--- BEGIN Given data ---

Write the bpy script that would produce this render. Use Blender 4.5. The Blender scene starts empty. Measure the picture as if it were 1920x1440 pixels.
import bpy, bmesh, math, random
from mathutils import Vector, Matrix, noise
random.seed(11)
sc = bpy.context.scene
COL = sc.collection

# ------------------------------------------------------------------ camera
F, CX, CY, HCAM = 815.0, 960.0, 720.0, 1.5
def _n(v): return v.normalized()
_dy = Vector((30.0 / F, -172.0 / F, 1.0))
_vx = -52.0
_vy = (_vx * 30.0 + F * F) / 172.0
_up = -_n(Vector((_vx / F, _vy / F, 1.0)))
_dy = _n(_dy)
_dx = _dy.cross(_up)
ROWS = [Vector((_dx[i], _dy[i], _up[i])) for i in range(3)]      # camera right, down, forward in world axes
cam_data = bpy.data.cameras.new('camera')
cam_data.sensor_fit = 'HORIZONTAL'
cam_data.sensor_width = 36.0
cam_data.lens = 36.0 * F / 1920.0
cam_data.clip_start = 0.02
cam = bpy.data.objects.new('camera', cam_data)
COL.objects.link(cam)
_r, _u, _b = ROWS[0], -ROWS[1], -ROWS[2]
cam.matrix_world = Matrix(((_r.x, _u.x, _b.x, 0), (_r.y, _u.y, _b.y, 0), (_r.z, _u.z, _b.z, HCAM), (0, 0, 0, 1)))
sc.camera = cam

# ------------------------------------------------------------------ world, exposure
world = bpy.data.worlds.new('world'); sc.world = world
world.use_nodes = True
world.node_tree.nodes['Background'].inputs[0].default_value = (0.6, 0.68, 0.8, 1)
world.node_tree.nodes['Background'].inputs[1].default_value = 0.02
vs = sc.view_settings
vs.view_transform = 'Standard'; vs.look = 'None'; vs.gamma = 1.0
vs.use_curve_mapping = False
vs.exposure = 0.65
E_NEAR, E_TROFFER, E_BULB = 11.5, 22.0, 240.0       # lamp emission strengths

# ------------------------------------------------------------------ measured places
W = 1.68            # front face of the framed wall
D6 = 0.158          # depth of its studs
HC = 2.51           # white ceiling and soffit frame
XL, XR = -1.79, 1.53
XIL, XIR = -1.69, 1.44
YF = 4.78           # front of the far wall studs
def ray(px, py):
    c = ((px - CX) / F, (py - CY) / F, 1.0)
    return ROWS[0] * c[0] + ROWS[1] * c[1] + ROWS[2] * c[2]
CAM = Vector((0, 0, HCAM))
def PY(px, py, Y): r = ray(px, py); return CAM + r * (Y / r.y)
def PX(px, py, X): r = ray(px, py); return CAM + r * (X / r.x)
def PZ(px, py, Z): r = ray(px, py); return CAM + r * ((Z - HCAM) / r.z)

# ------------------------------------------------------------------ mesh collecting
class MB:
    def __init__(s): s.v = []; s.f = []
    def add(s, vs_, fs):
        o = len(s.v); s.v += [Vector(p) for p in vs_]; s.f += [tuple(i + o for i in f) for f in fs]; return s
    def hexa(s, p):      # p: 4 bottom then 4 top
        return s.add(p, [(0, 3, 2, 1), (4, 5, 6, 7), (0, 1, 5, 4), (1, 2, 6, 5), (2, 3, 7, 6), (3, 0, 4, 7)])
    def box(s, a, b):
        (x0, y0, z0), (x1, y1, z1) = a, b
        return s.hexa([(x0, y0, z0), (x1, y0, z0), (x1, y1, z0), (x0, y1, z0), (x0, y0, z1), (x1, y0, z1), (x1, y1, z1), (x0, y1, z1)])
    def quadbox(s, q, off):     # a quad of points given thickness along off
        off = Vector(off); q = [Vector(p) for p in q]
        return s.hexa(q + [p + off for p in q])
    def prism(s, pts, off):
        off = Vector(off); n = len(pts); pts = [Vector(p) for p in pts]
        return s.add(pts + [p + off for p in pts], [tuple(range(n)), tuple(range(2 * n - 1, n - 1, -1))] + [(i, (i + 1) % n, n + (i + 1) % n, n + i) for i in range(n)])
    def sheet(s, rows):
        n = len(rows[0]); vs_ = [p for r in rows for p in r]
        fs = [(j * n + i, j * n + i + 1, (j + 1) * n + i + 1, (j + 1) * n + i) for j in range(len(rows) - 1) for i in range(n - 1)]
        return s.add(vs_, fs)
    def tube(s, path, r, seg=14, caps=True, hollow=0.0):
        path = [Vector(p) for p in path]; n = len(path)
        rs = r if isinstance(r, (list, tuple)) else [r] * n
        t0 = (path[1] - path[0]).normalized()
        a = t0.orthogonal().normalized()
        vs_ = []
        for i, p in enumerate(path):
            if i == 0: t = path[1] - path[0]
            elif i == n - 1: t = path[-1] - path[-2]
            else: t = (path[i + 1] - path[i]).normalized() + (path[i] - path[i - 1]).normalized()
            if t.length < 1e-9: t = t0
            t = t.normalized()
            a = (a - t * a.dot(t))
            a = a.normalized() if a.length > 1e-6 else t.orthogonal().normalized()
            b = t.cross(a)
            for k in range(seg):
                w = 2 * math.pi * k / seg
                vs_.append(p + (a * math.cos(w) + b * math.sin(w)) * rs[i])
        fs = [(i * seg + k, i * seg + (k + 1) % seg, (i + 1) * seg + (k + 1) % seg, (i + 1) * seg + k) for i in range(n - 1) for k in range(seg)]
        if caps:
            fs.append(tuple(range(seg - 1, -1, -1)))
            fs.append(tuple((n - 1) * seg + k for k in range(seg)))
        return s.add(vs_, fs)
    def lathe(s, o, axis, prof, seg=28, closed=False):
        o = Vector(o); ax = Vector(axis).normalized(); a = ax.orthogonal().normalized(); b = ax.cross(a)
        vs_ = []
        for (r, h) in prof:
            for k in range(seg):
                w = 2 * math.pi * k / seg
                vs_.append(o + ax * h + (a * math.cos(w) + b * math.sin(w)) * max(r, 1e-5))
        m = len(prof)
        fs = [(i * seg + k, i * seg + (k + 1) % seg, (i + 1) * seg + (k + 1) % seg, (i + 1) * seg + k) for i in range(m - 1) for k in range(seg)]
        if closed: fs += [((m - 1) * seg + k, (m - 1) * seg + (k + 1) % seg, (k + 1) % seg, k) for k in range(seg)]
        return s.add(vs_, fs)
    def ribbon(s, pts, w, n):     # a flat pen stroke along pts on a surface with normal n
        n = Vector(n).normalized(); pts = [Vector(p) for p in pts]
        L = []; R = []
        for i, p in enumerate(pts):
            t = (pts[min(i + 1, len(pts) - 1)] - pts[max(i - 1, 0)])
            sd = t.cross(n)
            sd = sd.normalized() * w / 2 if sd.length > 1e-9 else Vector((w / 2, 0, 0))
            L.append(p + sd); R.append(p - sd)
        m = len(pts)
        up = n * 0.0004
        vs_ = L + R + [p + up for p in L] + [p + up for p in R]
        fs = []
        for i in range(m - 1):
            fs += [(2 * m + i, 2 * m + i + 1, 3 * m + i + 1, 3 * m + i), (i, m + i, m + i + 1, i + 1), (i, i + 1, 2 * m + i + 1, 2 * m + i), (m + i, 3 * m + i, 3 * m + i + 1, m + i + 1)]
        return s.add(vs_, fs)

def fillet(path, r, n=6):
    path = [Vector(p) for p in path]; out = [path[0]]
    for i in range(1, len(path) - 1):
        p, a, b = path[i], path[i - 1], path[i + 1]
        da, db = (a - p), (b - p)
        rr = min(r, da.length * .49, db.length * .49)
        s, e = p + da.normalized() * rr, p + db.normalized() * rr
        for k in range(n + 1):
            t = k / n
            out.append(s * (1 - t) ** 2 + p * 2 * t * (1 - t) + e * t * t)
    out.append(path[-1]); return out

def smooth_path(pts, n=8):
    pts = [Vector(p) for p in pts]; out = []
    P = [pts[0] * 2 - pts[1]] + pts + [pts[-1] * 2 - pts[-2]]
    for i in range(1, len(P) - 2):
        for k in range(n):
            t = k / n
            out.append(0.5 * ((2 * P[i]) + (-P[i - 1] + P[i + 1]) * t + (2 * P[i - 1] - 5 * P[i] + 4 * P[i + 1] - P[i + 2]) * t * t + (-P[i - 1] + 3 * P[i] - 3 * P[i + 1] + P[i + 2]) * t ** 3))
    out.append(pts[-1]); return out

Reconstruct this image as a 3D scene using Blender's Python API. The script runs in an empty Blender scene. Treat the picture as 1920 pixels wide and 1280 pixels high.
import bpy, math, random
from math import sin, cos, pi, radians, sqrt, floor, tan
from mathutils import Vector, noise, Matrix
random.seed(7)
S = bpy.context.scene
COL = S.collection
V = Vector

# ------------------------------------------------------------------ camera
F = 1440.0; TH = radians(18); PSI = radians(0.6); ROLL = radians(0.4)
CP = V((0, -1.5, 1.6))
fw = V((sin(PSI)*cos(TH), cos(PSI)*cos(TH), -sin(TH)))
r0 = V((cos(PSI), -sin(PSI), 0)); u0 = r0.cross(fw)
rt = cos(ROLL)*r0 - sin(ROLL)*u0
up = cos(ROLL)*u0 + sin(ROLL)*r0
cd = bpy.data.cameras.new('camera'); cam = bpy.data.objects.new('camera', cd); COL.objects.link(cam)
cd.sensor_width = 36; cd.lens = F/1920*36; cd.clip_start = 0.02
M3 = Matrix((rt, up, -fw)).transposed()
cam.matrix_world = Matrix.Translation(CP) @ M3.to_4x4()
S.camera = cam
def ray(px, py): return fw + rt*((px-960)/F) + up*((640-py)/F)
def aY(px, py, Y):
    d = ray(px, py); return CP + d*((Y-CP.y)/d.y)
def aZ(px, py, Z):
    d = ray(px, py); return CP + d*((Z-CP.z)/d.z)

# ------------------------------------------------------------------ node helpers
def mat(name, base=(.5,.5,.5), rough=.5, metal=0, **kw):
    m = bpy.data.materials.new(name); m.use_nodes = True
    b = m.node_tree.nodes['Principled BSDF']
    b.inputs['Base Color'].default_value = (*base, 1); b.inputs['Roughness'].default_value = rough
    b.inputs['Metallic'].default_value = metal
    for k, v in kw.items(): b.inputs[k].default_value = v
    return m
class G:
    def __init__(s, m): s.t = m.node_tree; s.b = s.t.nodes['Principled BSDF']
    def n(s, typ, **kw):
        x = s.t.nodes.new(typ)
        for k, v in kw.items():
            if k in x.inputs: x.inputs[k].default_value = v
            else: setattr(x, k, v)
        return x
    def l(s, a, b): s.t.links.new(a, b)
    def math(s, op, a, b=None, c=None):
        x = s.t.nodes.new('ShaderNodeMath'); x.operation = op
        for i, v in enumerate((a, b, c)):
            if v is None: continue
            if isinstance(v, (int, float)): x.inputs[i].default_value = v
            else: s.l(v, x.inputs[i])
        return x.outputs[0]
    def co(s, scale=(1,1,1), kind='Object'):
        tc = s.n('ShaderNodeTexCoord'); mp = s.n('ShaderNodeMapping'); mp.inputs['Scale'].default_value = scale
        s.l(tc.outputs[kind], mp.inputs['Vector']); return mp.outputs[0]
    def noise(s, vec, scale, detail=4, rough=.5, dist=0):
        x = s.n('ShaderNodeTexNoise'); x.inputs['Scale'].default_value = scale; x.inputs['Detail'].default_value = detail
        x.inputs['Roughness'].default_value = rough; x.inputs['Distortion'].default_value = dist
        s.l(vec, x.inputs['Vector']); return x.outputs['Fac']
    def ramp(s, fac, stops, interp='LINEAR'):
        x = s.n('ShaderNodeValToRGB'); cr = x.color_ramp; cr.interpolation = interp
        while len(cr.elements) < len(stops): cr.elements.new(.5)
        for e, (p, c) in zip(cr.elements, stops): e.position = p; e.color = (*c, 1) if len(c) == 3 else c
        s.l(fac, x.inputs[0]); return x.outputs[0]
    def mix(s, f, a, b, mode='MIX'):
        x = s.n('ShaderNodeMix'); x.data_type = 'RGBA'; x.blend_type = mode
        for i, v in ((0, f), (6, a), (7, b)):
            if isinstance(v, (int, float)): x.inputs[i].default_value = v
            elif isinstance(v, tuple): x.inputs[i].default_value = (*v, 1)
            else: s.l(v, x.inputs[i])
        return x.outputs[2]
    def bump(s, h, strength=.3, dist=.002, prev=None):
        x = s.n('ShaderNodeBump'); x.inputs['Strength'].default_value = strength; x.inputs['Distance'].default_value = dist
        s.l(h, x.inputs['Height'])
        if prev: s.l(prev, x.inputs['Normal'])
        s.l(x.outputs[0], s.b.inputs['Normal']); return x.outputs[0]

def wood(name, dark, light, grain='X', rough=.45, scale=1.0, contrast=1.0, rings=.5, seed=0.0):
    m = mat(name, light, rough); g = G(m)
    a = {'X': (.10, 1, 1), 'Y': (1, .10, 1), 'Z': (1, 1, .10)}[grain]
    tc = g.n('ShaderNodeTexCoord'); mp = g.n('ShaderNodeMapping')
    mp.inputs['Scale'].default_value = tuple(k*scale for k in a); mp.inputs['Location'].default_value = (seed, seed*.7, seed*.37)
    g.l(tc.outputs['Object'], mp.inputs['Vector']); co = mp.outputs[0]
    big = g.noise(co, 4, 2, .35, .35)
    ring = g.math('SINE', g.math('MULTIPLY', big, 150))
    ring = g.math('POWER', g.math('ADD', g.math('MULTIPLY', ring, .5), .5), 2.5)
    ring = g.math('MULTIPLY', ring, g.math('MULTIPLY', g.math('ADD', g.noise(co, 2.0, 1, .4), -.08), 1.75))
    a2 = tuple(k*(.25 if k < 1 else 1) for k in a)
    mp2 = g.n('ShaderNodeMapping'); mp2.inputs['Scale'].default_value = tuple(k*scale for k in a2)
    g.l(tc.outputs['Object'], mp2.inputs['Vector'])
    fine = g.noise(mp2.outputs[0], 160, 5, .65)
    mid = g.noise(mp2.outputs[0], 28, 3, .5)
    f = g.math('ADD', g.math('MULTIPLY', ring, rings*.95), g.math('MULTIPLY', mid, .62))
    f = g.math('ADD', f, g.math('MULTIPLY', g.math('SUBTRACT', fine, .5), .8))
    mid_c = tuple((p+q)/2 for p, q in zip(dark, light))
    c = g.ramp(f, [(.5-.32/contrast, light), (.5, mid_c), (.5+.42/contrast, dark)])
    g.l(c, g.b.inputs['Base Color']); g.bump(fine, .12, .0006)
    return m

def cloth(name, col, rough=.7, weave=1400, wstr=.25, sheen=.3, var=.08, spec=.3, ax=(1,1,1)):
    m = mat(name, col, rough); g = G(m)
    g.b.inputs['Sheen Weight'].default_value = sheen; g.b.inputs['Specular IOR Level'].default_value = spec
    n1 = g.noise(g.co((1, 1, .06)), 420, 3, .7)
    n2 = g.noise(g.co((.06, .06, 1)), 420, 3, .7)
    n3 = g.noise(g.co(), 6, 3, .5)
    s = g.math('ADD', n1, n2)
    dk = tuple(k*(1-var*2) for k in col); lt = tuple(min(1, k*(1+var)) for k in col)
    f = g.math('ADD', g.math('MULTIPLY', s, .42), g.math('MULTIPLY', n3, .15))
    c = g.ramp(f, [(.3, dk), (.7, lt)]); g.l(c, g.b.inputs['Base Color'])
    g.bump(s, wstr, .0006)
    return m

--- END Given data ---

Your objective: Your answer consists solely of the lines from the top of the records above through the line that contains "COL = sc.collection", each echoed exactly.

Exercise output:
Write the bpy script that would produce this render. Use Blender 4.5. The Blender scene starts empty. Measure the picture as if it were 1920x1440 pixels.
import bpy, bmesh, math, random
from mathutils import Vector, Matrix, noise
random.seed(11)
sc = bpy.context.scene
COL = sc.collection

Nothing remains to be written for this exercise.